Tuesday, July 26, 2011

Is this the connection Barbara refers to...?

on a typical family breakfast: serve yourself if you like

Barbara Scott tells us more about some life-changing holidays on the African continent, in these days of globalisation and clash of civilisation, no one can put it better than the author of this piece who has experienced what is like for a British woman to connect with real lives and real people in the West African state of the Gambia.

I have just finished watching a programme on TV called Holiday Hijack. It is a new reality series which aims to show unsuspecting holidaymakers the other side of the country they are visiting. A side which few tourists ever get to see, especially the ones who have the money to go to 5 star luxury hotels. This was the first of the series and the country they were visiting was Gambia. I must say I was a bit apprehensive about it because so many negative stories appear in our papers regarding tourism in your country that I thought this was going to be the same. How wrong I was. The four tourists, three women and one man, thought they had won a free luxury holiday which would have cost them £300 per night for 7 days! They were all seasoned travellers and had plenty of money. They always travelled to luxury resorts and never went outside their hotel, preferring to lay around the pool drinking and partying! Nothing wrong with that I suppose. Certainly not in Western eyes.

You can imagine then their surprise when they were introduced to a local family who lived and worked in Kotu who were going to be their hosts for the week. Not at all what they had planned. They were taken to the home of a lovely woman who lived with her brother and worked Fajara Craft Market. When they saw their accommodation they were, to say the least, rather shocked although the family had made every effort to make them welcome and comfortable, as is they way of the Gambian people. At first they struggled to get to grips with the culture shock. These were people who were used to hot showers, flushing toilets, washing machines, hair dryers, all the things that we in the west take for granted but are a rarity for the average Gambian. However, by the time the programme had finished and they had seen how hard life can be but how kind and caring their hosts were they were sorry to leave. They had all changed their opinion and felt humbled by their experience. They were even offered the chance of spending their last night back at the luxurious hotel that they had left 5 days before but turned it down so they could spend it with their new 'family'.

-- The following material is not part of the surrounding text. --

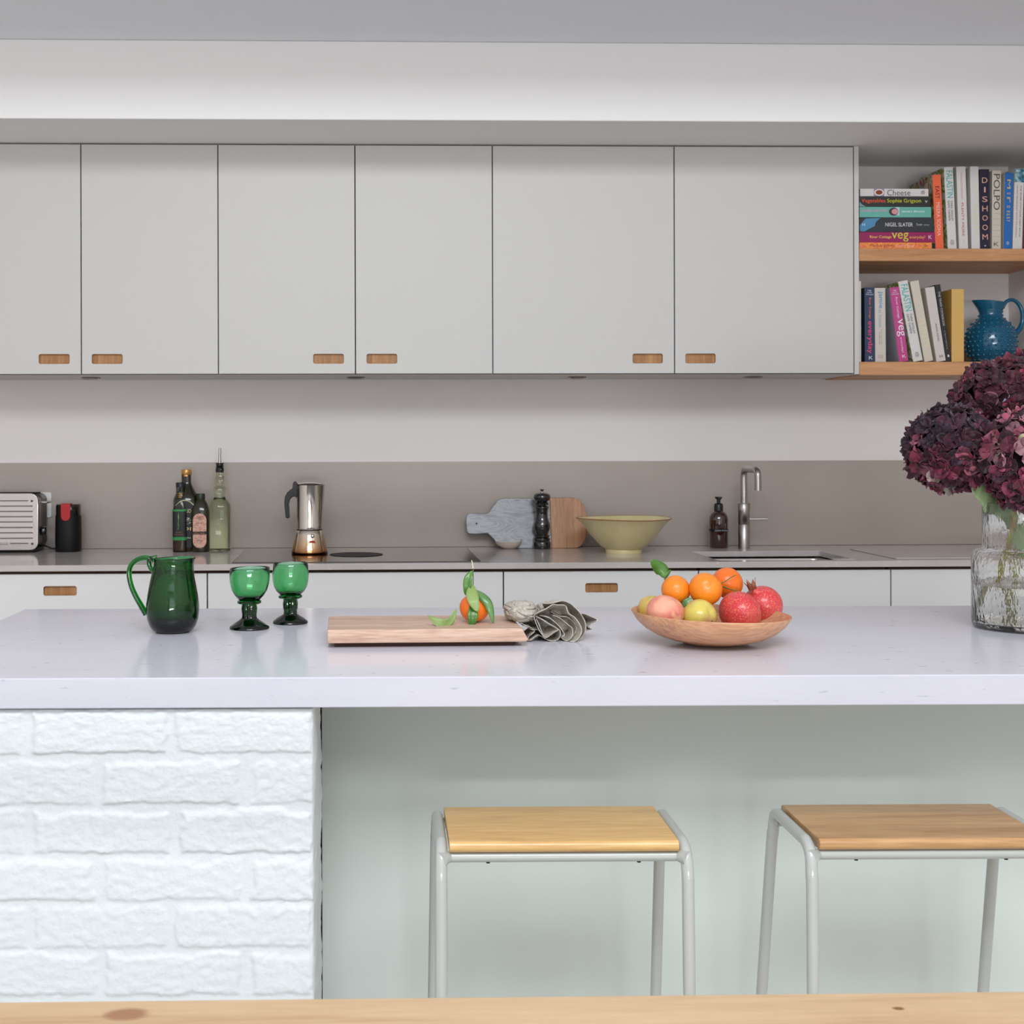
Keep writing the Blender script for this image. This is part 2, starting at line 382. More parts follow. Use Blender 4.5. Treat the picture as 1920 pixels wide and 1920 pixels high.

They vowed to change their way of holidaying in the future and to go out and meet the local people and spend their money outside their hotels instead of in the shops and restaurants within. They had been shown a way of life that they had never imagined before and gained so much from it. From shallow, patronising and quite frankly arrogant tourists they became more caring and thoughtful. That is what the programme aims to do. The people of the Gambia helped them do it. Viva La Gambia!!